Superman, for example, wasted a lot of time on Lois Lane. If Superman were demisexual or asexual, he could’ve dedicated much more energy to fighting crime. Plus, he would’ve been down to just kryptonite as his kryptonite. It would sort of change the dynamics of a great joke, but that’s not important right now.

Batman and Superman, not Batman Versus Superman

If he’d been gay, then maybe he and Batman could’ve formed a union instead of antagonizing one another. Their combined success rate would achieve what people in the business world who like to abuse English call “synergy.” Throw in Robin, obviously, and the synergy would be even that much greater.

Iron Man, The Flash, Captain America, Thor, Green Lantern: every one of them could be even more fabulous if we just let them.

Seriously. Name a superhero who wouldn’t be better off gay. Iron Man, The Flash, Captain America, Thor, Green Lantern: every one of them could be even more fabulous if we just let them. Even Wonder Woman is ripe for this treatment, as her mythology is obviously the product of the cisnormative times in which she was created. Sure, we can pretend she was based on the Amazon women, but we all know she’s more Sappho than Amazon. Let’s free her to be herself.

Stan Lee fought back against this line of argument in an interview with Newsarama. “It has nothing to do with being anti-gay, or anti-black, or anti-Latino or anything like that…I just see no reason to change that which has already been established when it’s so easy to add new characters. I say create new characters the way you want to. Hell, I’ll do it myself.”

New characters? Are you kidding me? As Cheney-Rice wrote at Mic, “Sigh.” Changing defining characteristics of existing characters is a nontroversy. No one cares if Thor is a not the son of Odin but the daughter of Mystique. What’s important is the time it takes to establish new characters. This is complicated in the case of female characters, because they only reach market maturity at 77 percent the speed of male characters.

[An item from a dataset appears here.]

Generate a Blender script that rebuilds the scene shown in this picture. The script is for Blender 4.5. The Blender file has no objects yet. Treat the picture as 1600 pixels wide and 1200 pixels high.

No, the time for action is now. All superheroes must henceforth be gay to reflect the changing of the times and the right side of history. It could even be a plotline, like a nerve gas from Scarecrow that turns everyone gay. Wait, that won’t work. Umm. What’s our Macguffin here? I know! The League of Justice could issue a really supportive proclamation based on this Haddaway song and then free up all the superheroes to finally be true to themselves.

Out of the Phone Booths and Into the Streets

Then, following a massive “coming out of the phone booth” celebration with some parades and balloons, the superheroes could go back to fighting crime, maybe even with better costumes. It’s really the only way. As Cheney-Rice said, “But the problem with the whole ‘leave things how they’ve always been’ logic ignores an insidious truth about racism and homophobia: They are, in fact, how things have always been.” (Except on the Isle of Lesbos, but that’s another story.)

‘I have no problem with creating new, homosexual superheroes.’

The other option is to leave old white guys like Stan Lee and their views in charge. If we do that, this is the attitude we get: “I think the world has a place for gay superheroes, certainly,” [Lee] said. “But again, I don’t see any reason to change the sexual proclivities of a character once they’ve already been established. I have no problem with creating new, homosexual superheroes.”

No, we have to change so all the superheroes have a new sexual proclivity. It’s the only way to end the bad examples, heteronormativity, and triggering evidenced in that old joke I mentioned about Wonder Woman and Superman. If Superman were gay, that never would’ve happened.

My youth, and Julio’s time in America, may have been plagued by problematics, but that doesn’t mean we can’t save the next generation. Join with me now and sign the petition.